My Fascinations with Sunday Mornings
This week was not what I expected. The Woman focused her time on her computer and cleaning the house. The weather was cold and windy. Our favorite paths, icy and slick. Both of us fell while trying to walk; once the two of us fell simultaneously becoming tangled in one another, each of us blaming the other for the tumble. So the walks have been short, safe, and mundane.
I have been bored this week.
But today, everything looked bright and cheery. The Woman decided that we could take a different walk to downtown, and mail a few letters. Nothing urgent, but at least it was something different. When I realized that we were taking a different path than our normal morning routine, I jumped for joy.
Sunday mornings are an interesting moment of Time. The squirrels are still out, being busy. There are plenty of birds seeking feeders and flying in between trees. We counted five cats sitting on their front porches, waiting to be let inside. There was one cat lying on the roof of his car, sunbathing, gently rolling and enjoying the beams hitting his belly. We could hear dogs barking from behind their fences, and saw one other dog being walked in an opposite direction from our own.

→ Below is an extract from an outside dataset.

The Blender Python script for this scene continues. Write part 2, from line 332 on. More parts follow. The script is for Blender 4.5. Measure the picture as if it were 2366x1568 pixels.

Smartly dressed neighbors getting into their cars while several others were returning home after having breakfast with their families elsewhere. There were no children playing, but the evidence of sleds, skateboards, and the lost mitten in the street suggests that the banshees had been released into the wilds recently.
But all throughout our walk, there was a sense of peace, of calmness, that comes with the early morning hours when the snow is still covering the lawns but the sidewalks are clear. Newspapers were still on front porches while some opened their doors to quickly grab their treasure, holding either a cup of coffee or the bathrobe. Each one waves to us in greeting; the neighborhood knows that we walk every morning, even Sunday mornings.
The Woman and The Man have their own routine. She does not awaken him nor make his coffee, allowing the hours to tick by while she enjoys the quiet of her kitchen. She reads her paper. She makes a breakfast and feeds me mine, usually including parts of hers.
And then we walk. Today was a good walk because for the first time in a week, I got to travel somewhere different and enjoy the smell of bacon permeating the street corners where both diners and households gather to bask in the glow of the morning. There is chatter and busyness, and then as we turn the corner, it returns to quiet and the sun glistening upon the snow.
I Am Shiba. I Do Not Like The Mundane, But I Enjoy Observing It.